Unsealed court filings have revealed that Meta gave a pass to accounts that regularly were engaged in "trafficking humans for sex." However, at the same time, the platform would often implement immediate bans when users "misgendered" someone on the platform.

Elon Musk said in a post to X that on Instagram as well as Facebook, "misgendering a trans person resulted in an immediate ban, but trafficking child prostitution allowed 17 strikes!"



According to a report from TIME citing the court documents, the company had a policy that allowed for "17" strikes on an account that reportedly engaged in the “trafficking of humans for sex."

“You could incur 16 violations for prostitution and sexual solicitation, and upon the 17th violation, your account would be suspended," Instagram's former head of safety Vaishnavi Jayakumar testified in court documents unsealed on Friday. She added, "By any measure across the industry, [it was] a very, very high strike threshold."

A brief was filed by plaintiffs in the Northern District of California, which alleged that Meta has been aware of serious harms the platform risks for younger users, but has downplayed those risks at the same time as the platform was engaged in politically correct shadow bans and removing content for such things as using male pronouns for a man identifying as a woman. The brief stated that Meta was aware that millions of adult strangers were contacting children on the platform, and that while child sex abuse content was frequently detected, it was rarely removed. 

One of the leading attorneys in the case against Meta stated, per court documents, “Meta has designed social media products and platforms that it is aware are addictive to kids, and they’re aware that those addictions lead to a whole host of serious mental health issues."

“Like tobacco, this is a situation where there are dangerous products that were marketed to kids,” Warren adds. “They did it anyway, because more usage meant more profits for the company," attorney Previn Warren added.
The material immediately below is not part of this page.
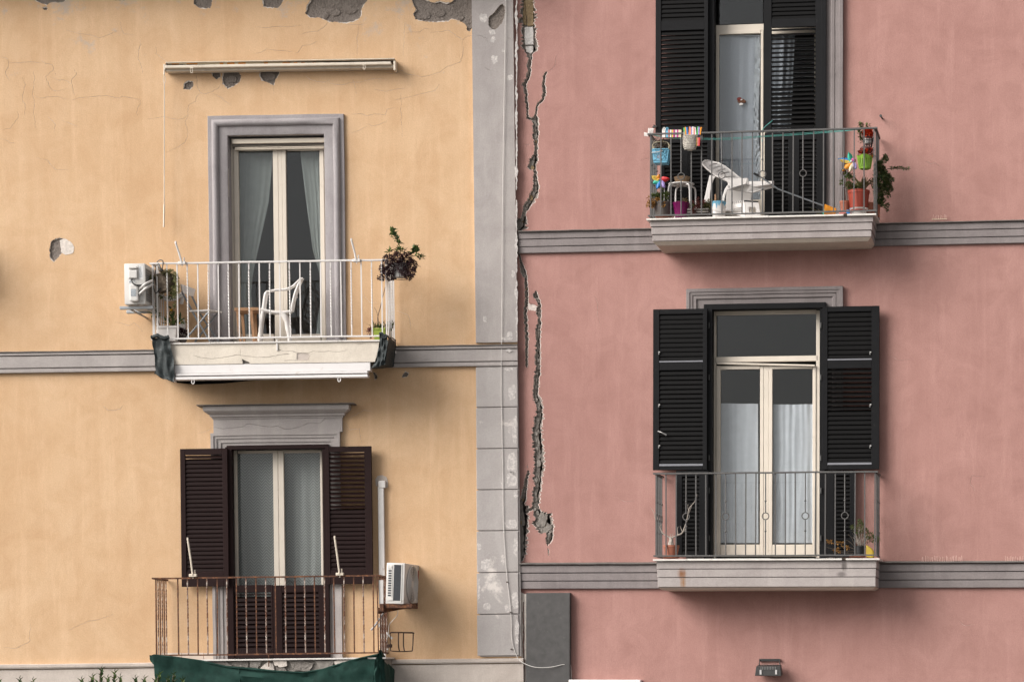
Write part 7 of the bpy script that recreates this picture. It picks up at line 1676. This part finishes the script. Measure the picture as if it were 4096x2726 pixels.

More than 1,800 plaintiffs in the case—including children and parents, schools, state attorneys general, and others—have brought the lawsuit against Meta as well as the parent companies behind TikTok, Snapchat, and YouTube. The plaintiffs alleged that the companies “relentlessly pursued a strategy of growth at all costs, recklessly ignoring the impact of their products on children’s mental and physical health."

The unsealed details surrounding Meta is just a portion of the sizeable lawsuit against the various companies.